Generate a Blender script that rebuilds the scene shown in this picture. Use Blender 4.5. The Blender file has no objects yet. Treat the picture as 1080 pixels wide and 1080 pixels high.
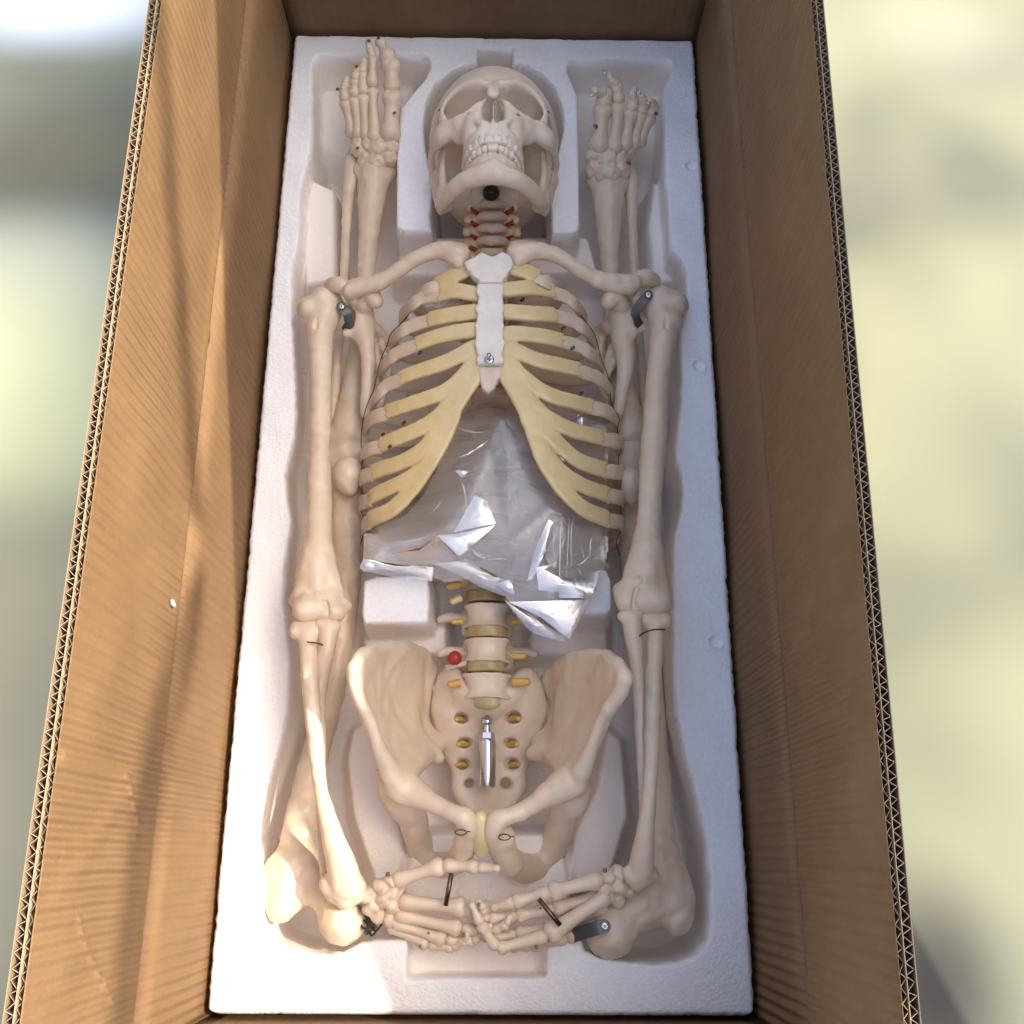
import bpy, math, random
import numpy as np
random.seed(4); rng=np.random.default_rng(4)
scene=bpy.context.scene; COL=scene.collection

# ------------------------------------------------------------------ camera
CP=np.array([0.01144605,-0.35603483,0.88034185])
CR=np.array([[0.9998992,-0.00895282,-0.01101977],[0.00500318,0.94853117,-0.31664427],[0.01328746,0.31655722,0.94848035]])
F=1080.
from mathutils import Matrix, Vector
cd=bpy.data.cameras.new('camera'); cam=bpy.data.objects.new('camera',cd); COL.objects.link(cam)
cam.matrix_world=Matrix([list(CR[i])+[CP[i]] for i in range(3)]+[[0,0,0,1]])
cd.sensor_width=36; cd.lens=36.; cd.clip_start=.01; cd.clip_end=200; scene.camera=cam

def V(px,py,z=0.):
    """world point at height z that the photograph shows at px,py"""
    d=CR@np.array([(px-540)/F,-(py-540)/F,-1.]); return CP+d*(z-CP[2])/d[2]
def S(p):
    """metres per photo pixel at a world point"""
    return -((np.asarray(p)-CP)@CR)[2]/F

# ------------------------------------------------------------------ objects
def tag(o,label=None,cat=None,group=None,kind=None):
    if label:o['label']=label
    if cat:o['category']=cat
    if group:o['group']=group
    if kind:o['kind']=kind
    return o
def empty(name,loc):
    o=bpy.data.objects.new(name,None); COL.objects.link(o); o.location=loc; o.empty_display_size=.05; return o
def link(name,me,mat,parent=None):
    o=bpy.data.objects.new(name,me); COL.objects.link(o)
    if mat is not None: me.materials.append(mat)
    if parent is not None:
        o.parent=parent
        r=parent
        off=Vector((0,0,0))
        while r is not None: off+=r.location; r=r.parent
        o.location=-off
    return o
def mesh(name,verts,faces,smooth=True):
    verts=np.asarray(verts,np.float32); me=bpy.data.meshes.new(name)
    if isinstance(faces,np.ndarray):
        n=len(faces); k=faces.shape[1]
        me.vertices.add(len(verts)); me.vertices.foreach_set('co',verts.ravel())
        me.loops.add(n*k); me.loops.foreach_set('vertex_index',faces.astype(np.int32).ravel())
        me.polygons.add(n); me.polygons.foreach_set('loop_start',np.arange(n,dtype=np.int32)*k)
        me.polygons.foreach_set('loop_total',np.full(n,k,np.int32))
        me.update(calc_edges=True); me.validate()
    else:
        me.from_pydata(verts.tolist(),[],faces)
    me.polygons.foreach_set('use_smooth',[smooth]*len(me.polygons)); me.update()
    return me

# ------------------------------------------------------------------ distance-field modelling
class Sdf:
    def __init__(s,lo,hi,vox):
        s.lo=np.array(lo,float);s.v=vox;s.n=(np.ceil((np.array(hi)-s.lo)/vox).astype(int)+1)
        s.D=np.full(s.n,.02,np.float32)
        s.ax=[(s.lo[i]+np.arange(s.n[i])*vox).astype(np.float32) for i in range(3)]
    def box(s,lo,hi):
        a=np.clip(np.floor((np.array(lo)-s.lo)/s.v).astype(int),0,s.n);b=np.clip(np.ceil((np.array(hi)-s.lo)/s.v).astype(int)+1,0,s.n)
        sl=tuple(slice(a[i],b[i]) for i in range(3))
        return sl,s.ax[0][sl[0]][:,None,None],s.ax[1][sl[1]][None,:,None],s.ax[2][sl[2]][None,None,:]
    def put(s,sl,d,k,op):
        D=s.D[sl]
        if D.size==0:return
        if op=='add':
            if k>0:
                h=np.clip(k-np.abs(D-d),0,None)/k; s.D[sl]=np.minimum(D,d)-h*h*k*.25
            else: s.D[sl]=np.minimum(D,d)
        elif op=='cut':
            d=-d
            if k>0:
                h=np.clip(k-np.abs(D-d),0,None)/k; s.D[sl]=np.maximum(D,d)+h*h*k*.25
            else: s.D[sl]=np.maximum(D,d)
    def fn(s,lo,hi,f,k=.003,op='add'):
        sl,x,y,z=s.box(lo,hi); s.put(sl,f(x,y,z),k,op)
    def cone(s,a,b,ra,rb,k=.003,op='add',m=None):
        a=np.asarray(a,float);b=np.asarray(b,float);R=max(ra,rb);m=(m or (k+3*s.v))+R
        sl,x,y,z=s.box(np.minimum(a,b)-m,np.maximum(a,b)+m)
        ba=b-a;l2=max(ba@ba,1e-12)
        px,py,pz=x-a[0],y-a[1],z-a[2]
        t=np.clip((px*ba[0]+py*ba[1]+pz*ba[2])/l2,0,1)
        d=np.sqrt((px-t*ba[0])**2+(py-t*ba[1])**2+(pz-t*ba[2])**2)-(ra+(rb-ra)*t)
        s.put(sl,d,k,op)
    def ball(s,c,r,k=.003,op='add',rot=None):
        r=np.array([r]*3 if np.isscalar(r) else r,float);c=np.asarray(c,float);m=k+3*s.v
        ext=np.full(3,r.max()) if rot is not None else r
        sl,x,y,z=s.box(c-ext-m,c+ext+m)
        p=[x-c[0],y-c[1],z-c[2]]
        if rot is not None:
            p=[rot[0][i]*p[0]+rot[1][i]*p[1]+rot[2][i]*p[2] for i in range(3)]
        q=[p[i]/r[i] for i in range(3)]
        k0=np.sqrt(q[0]**2+q[1]**2+q[2]**2);k1=np.sqrt((q[0]/r[0])**2+(q[1]/r[1])**2+(q[2]/r[2])**2)
        s.put(sl,k0*(k0-1)/np.maximum(k1,1e-6),k,op)
    def rbox(s,c,h,r,k=.002,op='add'):
        c=np.asarray(c,float);h=np.asarray(h,float);m=k+3*s.v
        sl,x,y,z=s.box(c-h-m,c+h+m)
        q=[np.abs(x-c[0])-h[0]+r,np.abs(y-c[1])-h[1]+r,np.abs(z-c[2])-h[2]+r]
        d=np.sqrt(np.maximum(q[0],0)**2+np.maximum(q[1],0)**2+np.maximum(q[2],0)**2)+np.minimum(np.maximum(np.maximum(q[0],q[1]),q[2]),0)-r
        s.put(sl,d,k,op)
    def chain(s,pts,rad,k=.003,op='add',n=5,smooth=True):
        P=np.array(pts,float);r=np.array([rad]*len(P) if np.isscalar(rad) else rad,float)
        if smooth and len(P)>2: P,r=crom(P,r,n)
        for i in range(len(P)-1): s.cone(P[i],P[i+1],r[i],r[i+1],k if i==0 or op=='cut' else min(k,.0012+.15*k) if False else k*.5,op)
    def sheet(s,G,rad,k=.003,op='add',sub=None):
        """G rows x cols x 3 control net, rad scalar or net"""
        G=np.array(G,float);r=np.array(rad,float)*np.ones(G.shape[:2])
        Q=np.concatenate([G,r[...,None]],2)
        step=.0028
        def dens(A,axis):
            A=np.moveaxis(A,axis,0); L=np.linalg.norm(np.diff(A[...,:3],axis=0),axis=-1).max(); n=max(2,int(L/step)+1)
            out=[]
            for i in range(len(A)-1):
                p0=A[max(i-1,0)];p1=A[i];p2=A[i+1];p3=A[min(i+2,len(A)-1)]
                for t in np.arange(n)/n: out.append(.5*((2*p1)+(p2-p0)*t+(2*p0-5*p1+4*p2-p3)*t*t+(3*p1-p0-3*p2+p3)*t**3))
            out.append(A[-1]); return np.moveaxis(np.array(out),0,axis)
        Q=dens(dens(Q,0),1).reshape(-1,4)
        for q in Q: s.ball(q[:3],q[3],k if k<.002 else .002,op)
    def warp(s,amp,freq,seed=0):
        x=s.ax[0][:,None,None]*freq;y=s.ax[1][None,:,None]*freq;z=s.ax[2][None,None,:]*freq;a=seed*1.7
        s.D+=(amp*(np.sin(x+a+1.3*np.sin(y*.7+a))*np.sin(y*1.1+2*a+np.sin(z))*np.sin(z*.9+a*.5+np.sin(x*1.3)))).astype(np.float32)
    def mesh(s,name):
        D=s.D; D[0]=D[-1]=.01; D[:,0]=D[:,-1]=.01; D[:,:,0]=D[:,:,-1]=.01
        I=D<0; n=np.array(D.shape)
        c=np.zeros(n-1,np.int8)
        for i in (0,1):
            for j in (0,1):
                for k in (0,1): c+=I[i:n[0]-1+i,j:n[1]-1+j,k:n[2]-1+k]
        act=(c>0)&(c<8); idx=np.full(n-1,-1,np.int64); A=np.argwhere(act); idx[act]=np.arange(len(A))
        acc=np.zeros((len(A),3));cnt=np.zeros(len(A))
        cor=[(i,j,k) for i in (0,1) for j in (0,1) for k in (0,1)]
        vals={q:D[A[:,0]+q[0],A[:,1]+q[1],A[:,2]+q[2]] for q in cor}
        for a in cor:
            for ax in range(3):
                if a[ax]==0:
                    b=list(a);b[ax]=1;b=tuple(b);va,vb=vals[a],vals[b];m=(va<0)!=(vb<0)
                    t=np.where(m,va/np.where(m,va-vb,1),0)
                    p=np.tile(np.array(a,float),(len(A),1));p[:,ax]=t
                    acc[m]+=p[m];cnt[m]+=1
        Vt=s.lo+(A+acc/cnt[:,None])*s.v
        Fs=[]
        for ax in range(3):
            sa=[slice(1,-1)]*3; sb=[slice(1,-1)]*3; sa[ax]=slice(0,-1); sb[ax]=slice(1,None)
            a=I[tuple(sa)];b=I[tuple(sb)]; E=np.argwhere(a!=b)
            if len(E)==0: continue
            sg=a[E[:,0],E[:,1],E[:,2]]
            off=np.array([1,1,1]);off[ax]=0;P=E+off
            u,v=(ax+1)%3,(ax+2)%3
            def g(du,dv):
                q=P.copy();q[:,u]-=du;q[:,v]-=dv;return idx[q[:,0],q[:,1],q[:,2]]
            f=np.stack([g(1,1),g(0,1),g(0,0),g(1,0)],1)
            f[~sg]=f[~sg][:,::-1];Fs.append(f)
        Fc=np.concatenate(Fs);Fc=Fc[(Fc>=0).all(1)]
        return mesh(name,Vt,Fc)
def crom(P,r,n=5):
    Q=np.concatenate([P,r[:,None]],1);out=[]
    for i in range(len(Q)-1):
        p0=Q[max(i-1,0)];p1=Q[i];p2=Q[i+1];p3=Q[min(i+2,len(Q)-1)]
        for t in np.arange(n)/n: out.append(.5*((2*p1)+(p2-p0)*t+(2*p0-5*p1+4*p2-p3)*t*t+(3*p1-p0-3*p2+p3)*t**3))
    out.append(Q[-1]);out=np.array(out);return out[:,:3],np.maximum(out[:,3],.0004)
def bounds(pts,m): P=np.array(pts);return P.min(0)-m,P.max(0)+m
def W(l):
    """[(px,py,z,r_px)] -> points, radii in metres"""
    P=[V(a[0],a[1],a[2]) for a in l];return np.array(P),np.array([a[3]*S(p) for a,p in zip(l,P)])
def bone(name,chains,mat,parent,vox=.0012,balls=(),cuts=(),k=.004,warp=.0,flat=None,smooth=0):
    cs=[W(c) for c in chains];bs=[W([b]) for b in balls]
    allp=np.concatenate([c[0] for c in cs]+[b[0] for b in bs]);mr=max([c[1].max() for c in cs]+[b[1].max() for b in bs])
    lo,hi=bounds(allp,mr+.006);s=Sdf(lo,hi,vox)
    for P,r in cs: s.chain(P,r,k)
    for P,r in bs: s.ball(P[0],r[0],k)
    for c in cuts:
        P,r=W(c); s.chain(P,r,.0015,'cut')
    if warp: s.warp(warp,220,len(name))
    return link(name,s.mesh(name),mat,parent)

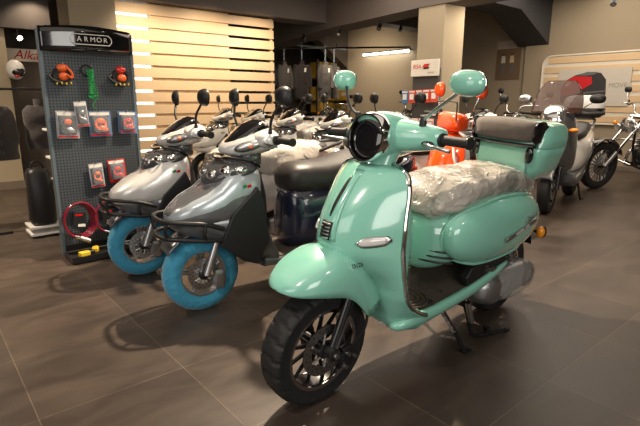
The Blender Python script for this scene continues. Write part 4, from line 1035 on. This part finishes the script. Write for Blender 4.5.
_ _ _
» **WHAT TO DO**
Without the pictures, please reproduce each line of the listing above exactly, from the first one through the line bearing "scene=bpy.context.scene; COL=scene.collection".

» **TASK OUTPUT**
Generate a Blender script that rebuilds the scene shown in this picture. Use Blender 4.5. The Blender file has no objects yet. Treat the picture as 1080 pixels wide and 1080 pixels high.
import bpy, math, random
import numpy as np
random.seed(4); rng=np.random.default_rng(4)
scene=bpy.context.scene; COL=scene.collection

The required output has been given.